Safe access to clean drinking water is also a must. Depending on a municipal water monopoly to sell you access to life’s most basic requirement is short-sighted and illogical. Water should never truly cost you anything more than digging a well to bring the water up to the surface. Paying $20-$100+ per month for access to drinking water is extortion as far as I’m concerned. Having access to the source of water is also a huge benefit to having a private well that municipal water utilities will never give to anyone. The same applies to electricity, which has become rather difficult to live without in the 21st century. Locally-grown food that isn’t sprayed down with pesticides and insecticides are also really good, since buying them helps support local economies vs the multinational crop conglomerates.

Living in a war zone is harder when you’re the only one in an ocean of people who seems to get it. The war waged by the media has truly helped dumb-down the demographics who still pay them lip-service, it’s apparent that there are many people who are unable to see through the webs of lies spun by those vile arachnids on the tell-u-vision.

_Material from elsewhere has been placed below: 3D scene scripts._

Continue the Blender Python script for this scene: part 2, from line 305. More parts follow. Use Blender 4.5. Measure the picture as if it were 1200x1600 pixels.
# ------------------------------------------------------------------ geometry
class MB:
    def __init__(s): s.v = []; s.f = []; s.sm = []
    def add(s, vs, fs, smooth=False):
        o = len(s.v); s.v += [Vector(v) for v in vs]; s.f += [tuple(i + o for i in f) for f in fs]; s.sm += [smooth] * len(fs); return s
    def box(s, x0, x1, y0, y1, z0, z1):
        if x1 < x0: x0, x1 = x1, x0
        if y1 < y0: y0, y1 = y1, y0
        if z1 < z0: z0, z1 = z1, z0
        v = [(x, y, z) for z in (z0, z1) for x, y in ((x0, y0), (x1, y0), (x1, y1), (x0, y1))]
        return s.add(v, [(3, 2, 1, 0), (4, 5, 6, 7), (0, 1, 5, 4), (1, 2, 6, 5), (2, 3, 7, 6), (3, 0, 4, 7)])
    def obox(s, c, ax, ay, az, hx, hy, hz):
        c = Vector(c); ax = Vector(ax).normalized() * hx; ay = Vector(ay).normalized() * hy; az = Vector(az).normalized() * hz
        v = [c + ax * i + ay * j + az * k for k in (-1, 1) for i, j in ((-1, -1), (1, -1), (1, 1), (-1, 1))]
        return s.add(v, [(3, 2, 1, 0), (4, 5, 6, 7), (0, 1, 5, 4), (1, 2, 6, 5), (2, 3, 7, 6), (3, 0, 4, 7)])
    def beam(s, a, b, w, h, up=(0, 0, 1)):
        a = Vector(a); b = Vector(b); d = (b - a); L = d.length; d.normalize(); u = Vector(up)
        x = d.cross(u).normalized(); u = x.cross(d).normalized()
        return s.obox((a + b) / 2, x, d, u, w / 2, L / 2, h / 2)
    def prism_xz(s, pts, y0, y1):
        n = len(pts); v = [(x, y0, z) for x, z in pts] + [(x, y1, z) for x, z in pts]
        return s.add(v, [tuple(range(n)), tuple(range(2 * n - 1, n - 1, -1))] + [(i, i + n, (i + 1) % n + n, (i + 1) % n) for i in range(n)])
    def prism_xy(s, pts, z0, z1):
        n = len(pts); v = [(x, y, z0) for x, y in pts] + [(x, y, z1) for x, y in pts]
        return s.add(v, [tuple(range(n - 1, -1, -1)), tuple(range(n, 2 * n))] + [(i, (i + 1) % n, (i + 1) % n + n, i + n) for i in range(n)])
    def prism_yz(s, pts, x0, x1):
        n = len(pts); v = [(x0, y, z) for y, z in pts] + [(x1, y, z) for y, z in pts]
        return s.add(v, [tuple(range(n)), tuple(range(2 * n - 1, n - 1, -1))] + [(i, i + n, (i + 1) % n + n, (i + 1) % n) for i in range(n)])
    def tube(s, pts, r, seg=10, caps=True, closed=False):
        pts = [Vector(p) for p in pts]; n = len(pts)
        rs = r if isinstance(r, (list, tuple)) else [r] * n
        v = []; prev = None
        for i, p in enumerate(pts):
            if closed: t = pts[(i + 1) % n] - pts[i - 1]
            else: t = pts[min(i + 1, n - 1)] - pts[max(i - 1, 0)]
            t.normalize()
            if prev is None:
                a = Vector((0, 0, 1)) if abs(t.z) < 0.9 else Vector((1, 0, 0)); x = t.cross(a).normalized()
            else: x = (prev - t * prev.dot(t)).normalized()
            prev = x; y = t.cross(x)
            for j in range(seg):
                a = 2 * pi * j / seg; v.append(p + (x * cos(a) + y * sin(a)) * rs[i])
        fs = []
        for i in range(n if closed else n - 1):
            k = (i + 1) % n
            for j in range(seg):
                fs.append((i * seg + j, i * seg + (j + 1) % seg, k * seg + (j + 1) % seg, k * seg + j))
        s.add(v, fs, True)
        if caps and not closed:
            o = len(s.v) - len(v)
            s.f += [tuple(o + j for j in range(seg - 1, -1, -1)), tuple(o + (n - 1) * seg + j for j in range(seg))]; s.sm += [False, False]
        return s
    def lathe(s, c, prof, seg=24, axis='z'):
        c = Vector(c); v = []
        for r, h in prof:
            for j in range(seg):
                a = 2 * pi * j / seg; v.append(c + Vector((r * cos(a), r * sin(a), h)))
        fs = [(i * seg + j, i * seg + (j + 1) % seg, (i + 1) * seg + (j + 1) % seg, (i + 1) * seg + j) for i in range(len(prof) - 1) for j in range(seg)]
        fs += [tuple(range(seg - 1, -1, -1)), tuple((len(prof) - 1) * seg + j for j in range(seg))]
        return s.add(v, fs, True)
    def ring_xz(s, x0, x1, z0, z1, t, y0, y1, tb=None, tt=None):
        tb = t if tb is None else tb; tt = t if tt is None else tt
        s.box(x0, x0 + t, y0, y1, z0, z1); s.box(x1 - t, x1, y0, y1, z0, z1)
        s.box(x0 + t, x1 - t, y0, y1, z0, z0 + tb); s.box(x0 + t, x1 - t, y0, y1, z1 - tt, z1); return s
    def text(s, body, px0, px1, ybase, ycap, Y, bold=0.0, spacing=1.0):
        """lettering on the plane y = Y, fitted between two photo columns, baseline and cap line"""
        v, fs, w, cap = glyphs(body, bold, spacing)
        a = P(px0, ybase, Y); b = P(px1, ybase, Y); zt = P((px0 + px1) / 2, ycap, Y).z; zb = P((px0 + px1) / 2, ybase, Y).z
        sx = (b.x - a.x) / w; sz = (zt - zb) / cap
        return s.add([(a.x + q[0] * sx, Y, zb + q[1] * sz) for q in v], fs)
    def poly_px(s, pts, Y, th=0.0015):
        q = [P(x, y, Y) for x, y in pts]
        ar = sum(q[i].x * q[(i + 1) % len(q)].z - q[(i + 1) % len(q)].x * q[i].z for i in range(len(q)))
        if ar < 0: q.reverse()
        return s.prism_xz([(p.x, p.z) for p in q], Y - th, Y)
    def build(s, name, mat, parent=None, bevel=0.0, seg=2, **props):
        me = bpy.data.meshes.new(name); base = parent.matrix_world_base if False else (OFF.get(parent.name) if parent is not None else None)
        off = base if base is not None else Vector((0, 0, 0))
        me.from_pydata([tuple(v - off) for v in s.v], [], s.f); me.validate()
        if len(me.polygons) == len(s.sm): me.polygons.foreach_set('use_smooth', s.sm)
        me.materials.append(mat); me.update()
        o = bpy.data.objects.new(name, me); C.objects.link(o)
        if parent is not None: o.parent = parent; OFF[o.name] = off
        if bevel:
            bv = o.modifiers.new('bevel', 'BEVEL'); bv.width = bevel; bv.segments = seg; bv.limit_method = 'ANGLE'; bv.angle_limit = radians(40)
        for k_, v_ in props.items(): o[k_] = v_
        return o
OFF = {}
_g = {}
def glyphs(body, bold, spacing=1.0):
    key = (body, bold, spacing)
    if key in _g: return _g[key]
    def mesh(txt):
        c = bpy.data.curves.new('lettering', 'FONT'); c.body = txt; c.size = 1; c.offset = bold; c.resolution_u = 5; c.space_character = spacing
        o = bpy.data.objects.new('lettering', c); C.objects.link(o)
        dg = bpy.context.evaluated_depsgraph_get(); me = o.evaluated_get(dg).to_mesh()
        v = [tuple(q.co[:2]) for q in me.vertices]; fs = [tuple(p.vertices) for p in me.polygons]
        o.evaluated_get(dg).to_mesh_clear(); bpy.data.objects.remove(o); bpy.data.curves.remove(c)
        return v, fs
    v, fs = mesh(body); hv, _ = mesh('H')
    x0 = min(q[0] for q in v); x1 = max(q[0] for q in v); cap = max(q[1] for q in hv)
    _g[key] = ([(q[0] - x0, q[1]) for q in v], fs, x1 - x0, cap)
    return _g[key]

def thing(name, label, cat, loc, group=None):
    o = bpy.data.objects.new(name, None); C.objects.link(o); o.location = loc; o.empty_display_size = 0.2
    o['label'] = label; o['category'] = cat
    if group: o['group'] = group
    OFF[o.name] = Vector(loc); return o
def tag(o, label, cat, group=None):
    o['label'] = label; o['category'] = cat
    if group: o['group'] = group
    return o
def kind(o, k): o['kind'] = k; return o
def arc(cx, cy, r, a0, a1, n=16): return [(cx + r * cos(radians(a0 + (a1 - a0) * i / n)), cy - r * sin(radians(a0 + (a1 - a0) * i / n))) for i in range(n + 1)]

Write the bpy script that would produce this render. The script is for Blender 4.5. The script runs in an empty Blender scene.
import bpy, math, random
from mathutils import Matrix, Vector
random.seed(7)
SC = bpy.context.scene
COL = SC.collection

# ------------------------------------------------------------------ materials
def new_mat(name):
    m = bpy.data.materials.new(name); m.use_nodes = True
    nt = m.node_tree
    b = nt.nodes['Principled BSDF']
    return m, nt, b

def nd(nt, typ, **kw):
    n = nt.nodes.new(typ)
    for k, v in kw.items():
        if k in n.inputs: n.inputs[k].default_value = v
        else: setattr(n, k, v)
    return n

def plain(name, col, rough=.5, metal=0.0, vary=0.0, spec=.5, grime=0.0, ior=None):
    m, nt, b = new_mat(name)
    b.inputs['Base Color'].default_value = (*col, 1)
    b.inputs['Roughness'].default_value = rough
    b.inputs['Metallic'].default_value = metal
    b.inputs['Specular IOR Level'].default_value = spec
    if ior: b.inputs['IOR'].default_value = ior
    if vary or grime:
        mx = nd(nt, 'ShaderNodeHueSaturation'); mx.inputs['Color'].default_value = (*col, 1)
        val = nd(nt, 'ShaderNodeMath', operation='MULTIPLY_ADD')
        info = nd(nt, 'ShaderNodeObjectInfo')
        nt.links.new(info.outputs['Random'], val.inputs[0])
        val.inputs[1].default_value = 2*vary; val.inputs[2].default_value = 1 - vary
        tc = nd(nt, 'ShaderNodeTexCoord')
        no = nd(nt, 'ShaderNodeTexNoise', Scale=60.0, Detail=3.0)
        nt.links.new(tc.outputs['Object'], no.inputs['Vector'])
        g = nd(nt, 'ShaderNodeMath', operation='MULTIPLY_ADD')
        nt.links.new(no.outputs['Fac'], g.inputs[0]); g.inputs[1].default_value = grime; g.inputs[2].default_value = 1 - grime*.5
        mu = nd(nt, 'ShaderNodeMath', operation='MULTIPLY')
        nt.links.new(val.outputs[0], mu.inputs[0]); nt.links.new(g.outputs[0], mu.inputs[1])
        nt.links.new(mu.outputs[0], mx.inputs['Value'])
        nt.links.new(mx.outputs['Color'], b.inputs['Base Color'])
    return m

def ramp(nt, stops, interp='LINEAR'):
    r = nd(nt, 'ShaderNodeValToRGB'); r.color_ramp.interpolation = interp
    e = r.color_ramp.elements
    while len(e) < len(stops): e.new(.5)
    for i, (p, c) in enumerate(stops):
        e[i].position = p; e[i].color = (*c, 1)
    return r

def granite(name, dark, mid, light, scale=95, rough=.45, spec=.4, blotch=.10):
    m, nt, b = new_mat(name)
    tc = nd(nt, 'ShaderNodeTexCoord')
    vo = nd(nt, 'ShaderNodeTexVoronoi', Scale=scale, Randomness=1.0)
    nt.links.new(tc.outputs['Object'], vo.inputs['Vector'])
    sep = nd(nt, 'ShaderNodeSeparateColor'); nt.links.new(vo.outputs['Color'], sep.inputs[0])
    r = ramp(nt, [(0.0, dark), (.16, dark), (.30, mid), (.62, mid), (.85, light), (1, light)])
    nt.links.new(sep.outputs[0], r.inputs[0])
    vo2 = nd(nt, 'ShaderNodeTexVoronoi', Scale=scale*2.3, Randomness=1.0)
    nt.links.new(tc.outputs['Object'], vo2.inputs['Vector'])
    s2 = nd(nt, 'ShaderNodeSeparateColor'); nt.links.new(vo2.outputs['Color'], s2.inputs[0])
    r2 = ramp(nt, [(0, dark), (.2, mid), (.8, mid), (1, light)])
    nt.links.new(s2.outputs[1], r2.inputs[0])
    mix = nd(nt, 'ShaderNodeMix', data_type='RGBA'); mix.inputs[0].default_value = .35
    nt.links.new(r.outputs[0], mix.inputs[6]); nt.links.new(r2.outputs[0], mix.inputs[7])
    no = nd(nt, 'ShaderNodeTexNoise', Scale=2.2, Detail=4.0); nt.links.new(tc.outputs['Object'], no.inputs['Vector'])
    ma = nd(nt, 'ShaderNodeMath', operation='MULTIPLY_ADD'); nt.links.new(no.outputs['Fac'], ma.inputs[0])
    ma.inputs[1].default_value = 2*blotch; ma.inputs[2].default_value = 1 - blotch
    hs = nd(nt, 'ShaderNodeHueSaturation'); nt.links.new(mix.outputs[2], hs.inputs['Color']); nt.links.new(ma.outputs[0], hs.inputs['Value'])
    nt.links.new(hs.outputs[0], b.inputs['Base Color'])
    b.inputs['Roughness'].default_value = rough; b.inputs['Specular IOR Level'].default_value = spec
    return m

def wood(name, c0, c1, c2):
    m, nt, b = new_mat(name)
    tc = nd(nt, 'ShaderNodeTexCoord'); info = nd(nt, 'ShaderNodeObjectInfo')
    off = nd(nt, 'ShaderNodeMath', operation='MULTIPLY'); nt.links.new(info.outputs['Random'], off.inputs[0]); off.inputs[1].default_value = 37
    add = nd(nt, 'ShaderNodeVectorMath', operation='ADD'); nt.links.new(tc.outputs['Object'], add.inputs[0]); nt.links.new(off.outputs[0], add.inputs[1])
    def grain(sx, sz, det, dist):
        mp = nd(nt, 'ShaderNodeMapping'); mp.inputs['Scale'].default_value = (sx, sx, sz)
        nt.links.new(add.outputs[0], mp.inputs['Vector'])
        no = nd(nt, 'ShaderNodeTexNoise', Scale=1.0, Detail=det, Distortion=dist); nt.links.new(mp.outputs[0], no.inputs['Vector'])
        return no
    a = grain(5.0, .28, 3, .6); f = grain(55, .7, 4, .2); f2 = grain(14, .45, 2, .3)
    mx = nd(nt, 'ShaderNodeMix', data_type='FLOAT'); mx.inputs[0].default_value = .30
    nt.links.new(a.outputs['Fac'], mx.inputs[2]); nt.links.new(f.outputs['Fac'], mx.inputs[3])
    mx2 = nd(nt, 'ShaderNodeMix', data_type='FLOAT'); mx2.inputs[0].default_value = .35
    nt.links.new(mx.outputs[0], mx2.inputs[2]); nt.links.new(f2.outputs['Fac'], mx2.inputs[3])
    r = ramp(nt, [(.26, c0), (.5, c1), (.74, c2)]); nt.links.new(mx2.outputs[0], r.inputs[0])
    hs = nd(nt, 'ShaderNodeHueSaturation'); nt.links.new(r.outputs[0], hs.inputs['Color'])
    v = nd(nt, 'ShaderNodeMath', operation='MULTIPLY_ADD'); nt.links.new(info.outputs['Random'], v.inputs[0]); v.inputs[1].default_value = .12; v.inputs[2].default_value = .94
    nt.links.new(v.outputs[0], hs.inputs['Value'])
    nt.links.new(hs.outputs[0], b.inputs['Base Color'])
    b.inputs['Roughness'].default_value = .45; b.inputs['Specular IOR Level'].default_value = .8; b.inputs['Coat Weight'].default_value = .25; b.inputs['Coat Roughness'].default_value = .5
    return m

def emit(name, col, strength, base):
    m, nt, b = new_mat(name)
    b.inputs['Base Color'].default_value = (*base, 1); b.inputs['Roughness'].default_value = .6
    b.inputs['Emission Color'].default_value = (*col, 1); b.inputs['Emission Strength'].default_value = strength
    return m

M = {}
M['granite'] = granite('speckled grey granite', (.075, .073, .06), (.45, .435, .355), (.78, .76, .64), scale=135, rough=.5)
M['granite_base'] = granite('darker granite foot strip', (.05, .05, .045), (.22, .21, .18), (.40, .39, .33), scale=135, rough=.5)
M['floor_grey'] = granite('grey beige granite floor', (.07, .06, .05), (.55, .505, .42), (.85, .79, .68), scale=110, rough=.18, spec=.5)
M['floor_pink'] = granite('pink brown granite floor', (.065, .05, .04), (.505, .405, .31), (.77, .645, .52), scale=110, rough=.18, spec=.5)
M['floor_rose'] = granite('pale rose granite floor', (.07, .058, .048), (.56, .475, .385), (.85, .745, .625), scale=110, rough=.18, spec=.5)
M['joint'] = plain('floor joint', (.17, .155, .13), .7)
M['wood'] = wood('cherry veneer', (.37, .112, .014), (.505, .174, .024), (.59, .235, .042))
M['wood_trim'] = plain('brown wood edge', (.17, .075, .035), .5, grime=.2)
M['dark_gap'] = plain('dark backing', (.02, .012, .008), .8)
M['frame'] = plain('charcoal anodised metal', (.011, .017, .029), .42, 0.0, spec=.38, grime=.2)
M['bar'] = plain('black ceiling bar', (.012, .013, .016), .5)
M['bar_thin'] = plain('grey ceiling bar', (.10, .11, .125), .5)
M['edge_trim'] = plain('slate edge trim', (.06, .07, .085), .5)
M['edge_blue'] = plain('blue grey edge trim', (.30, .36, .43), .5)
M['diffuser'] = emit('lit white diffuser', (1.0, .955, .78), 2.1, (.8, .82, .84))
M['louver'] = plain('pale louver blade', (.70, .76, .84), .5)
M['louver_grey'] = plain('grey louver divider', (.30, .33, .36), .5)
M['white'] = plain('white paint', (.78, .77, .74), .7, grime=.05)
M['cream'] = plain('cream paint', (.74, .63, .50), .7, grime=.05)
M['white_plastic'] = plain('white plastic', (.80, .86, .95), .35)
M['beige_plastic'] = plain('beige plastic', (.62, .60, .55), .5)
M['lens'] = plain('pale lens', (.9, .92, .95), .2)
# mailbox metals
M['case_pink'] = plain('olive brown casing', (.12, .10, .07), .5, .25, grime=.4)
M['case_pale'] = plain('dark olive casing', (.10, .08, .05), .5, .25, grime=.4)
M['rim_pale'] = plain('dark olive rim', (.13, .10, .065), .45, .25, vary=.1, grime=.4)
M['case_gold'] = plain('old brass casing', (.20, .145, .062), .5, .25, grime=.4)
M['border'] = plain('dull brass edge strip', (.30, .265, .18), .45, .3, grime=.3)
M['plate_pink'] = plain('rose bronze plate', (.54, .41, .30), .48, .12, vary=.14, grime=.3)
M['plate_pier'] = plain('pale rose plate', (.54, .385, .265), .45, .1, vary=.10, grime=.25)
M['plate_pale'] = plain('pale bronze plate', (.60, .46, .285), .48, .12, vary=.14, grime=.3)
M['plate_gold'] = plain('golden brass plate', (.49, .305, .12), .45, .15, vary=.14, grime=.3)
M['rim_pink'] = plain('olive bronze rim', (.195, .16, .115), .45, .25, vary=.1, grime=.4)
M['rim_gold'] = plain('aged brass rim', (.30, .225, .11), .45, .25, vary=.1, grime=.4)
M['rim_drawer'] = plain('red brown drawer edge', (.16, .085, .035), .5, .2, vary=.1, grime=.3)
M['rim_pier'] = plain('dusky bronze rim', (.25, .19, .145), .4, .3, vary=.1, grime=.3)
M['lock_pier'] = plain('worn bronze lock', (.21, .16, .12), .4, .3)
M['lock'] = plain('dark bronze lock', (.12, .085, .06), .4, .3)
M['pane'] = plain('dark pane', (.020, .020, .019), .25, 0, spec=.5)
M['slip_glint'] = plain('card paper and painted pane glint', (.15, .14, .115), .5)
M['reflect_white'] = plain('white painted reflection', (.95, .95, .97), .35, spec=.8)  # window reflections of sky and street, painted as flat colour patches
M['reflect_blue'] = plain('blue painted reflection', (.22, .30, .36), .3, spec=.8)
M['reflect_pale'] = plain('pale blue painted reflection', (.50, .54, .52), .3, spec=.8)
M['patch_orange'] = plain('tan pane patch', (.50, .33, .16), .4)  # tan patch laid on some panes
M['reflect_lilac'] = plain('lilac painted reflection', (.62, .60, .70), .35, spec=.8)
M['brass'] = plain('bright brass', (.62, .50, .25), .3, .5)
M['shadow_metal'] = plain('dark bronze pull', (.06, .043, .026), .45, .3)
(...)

Living a life free of so-called “mainstream” media is a very good idea that everyone should consider. This concept has been expanded to include “Facebook,” “Twitter,” and “YouTube.”

As I write, the SEC is currently trying to bring immense financial penalties onto the developers and creators at LBRY, for what they claim is an unregistered securities offering. The entire case the SEC has laid out, lays bare a fundamental misunderstanding of what Library Credits are and a misconception of what LBRY is.

Regardless of whom in the SEC is directly prosecuting the case, their entire argument centers around their misconception. To me, it seems pretty obvious that the case was brought because Google and their lapdogs at YouTube, didn’t like how Odysee and LBRY were growing faster than they ever could, but also, that tons of users were permanently leaving YouTube behind entirely.

YouTube has been in business for nearly 20 years, and has yet to ever make a profit. YouTube isn’t a successful business, it blatantly works against the interests of its most financially-profitable content creators. Adpocalypse was only an intro course in what poor decision-making was going to take place over the past several years since. Odysee has improved its platform in a variety of ways since first starting off as LBRY.tv. The recent additions of Playlists & a web browser-based “Watch on Odysee” plugin for YouTube only strengthen Odysee’s use case for me, and I’m sure millions of other users would agree.

Having access to internet is truly a life-changing event, because it enables people all over the world to communicate with each other, buy and sell things on a truly global market, and reach a whole different level of connection. This is what I believe the promise of cryptocurrencies truly is: an entirely trust-less way of being an individual on a global stage. For many years, we had been promised a “global world,” but the truth is, we’ve always lived on the same planet, it’s just governments that interfere in our private business.

Anything someone in Africa wants to sell, should be purchasable by anyone anywhere without any middleman or third party taking a cut off the top, pre-tax. It’s a dirty trick, being a middleman for commerce. You profit off every single transaction, and you never create the product or supply the money to obtain one. It’s become apparent that this is the paradigm within which we all operate.

A world of payments dominated by gate-keeping middle-men like PayPal and Square, joining legacy players like Visa, MasterCard, and American Express. Middlemen always take a percentage before they let you have a dime. I think you should have total control over the value transfer you engage in when you purchase something from a business. That business should also be the only party to the transaction on the opposite side.

DASHPay truly gives me hope that we will all soon have an extremely easy-to-use, easy-to-onboard-new-users-to Payments Cloud that will enable border-less, instant, cheap P2P value transfers without ceding control over your money at any point until your recipient receives it. I eagerly await the roll-out of the mainnet when it is completed, I believe that DASH has the ability to change Payments globally. Adoption has only picked up in Venezuela, Columbia, and Argentina, as their fiat currencies all trend towards zero. Ease of purchase will be something DASH needs to work on, since most ATMs in the region tend to focus heavily on Bitcoin and Ethereum, with DASH being further down the ladder in accessibility.

Recently, I’ve made a new friend, a rarity for me, since it’s very difficult to find trustworthy people these days. With this new friend, have come better opportunities to create and exercise my mind rather than waste my energy on anything else. I’m best when I’m at my creative highs, which tend to ebb and flow over time. The last time I really got in the swing of writing regularly was several months ago. My attention had been focused on moving across the country and finding a new place to live in an entirely different state than I lived the past few years.

I succeeded in that regard, I secured a safe place to live that is within walking distance of nearly everything I could possibly ask for (minus a recreational cannabis dispensary, those are still not allowed to operate here). I’ve changed elevations from 3400 ft above sea level to over 6200 ft above sea level. I have been greatly impacted energy-wise by the nearly twice-as-high elevation. I’m beginning to be more physically active, I like taking walks around the area where I live, it’s relatively peaceful and quiet, there’s hills that aren’t going to be developed into cookie-cutter townhouses, there’s an entirely different energy here, one that I am only beginning to understand.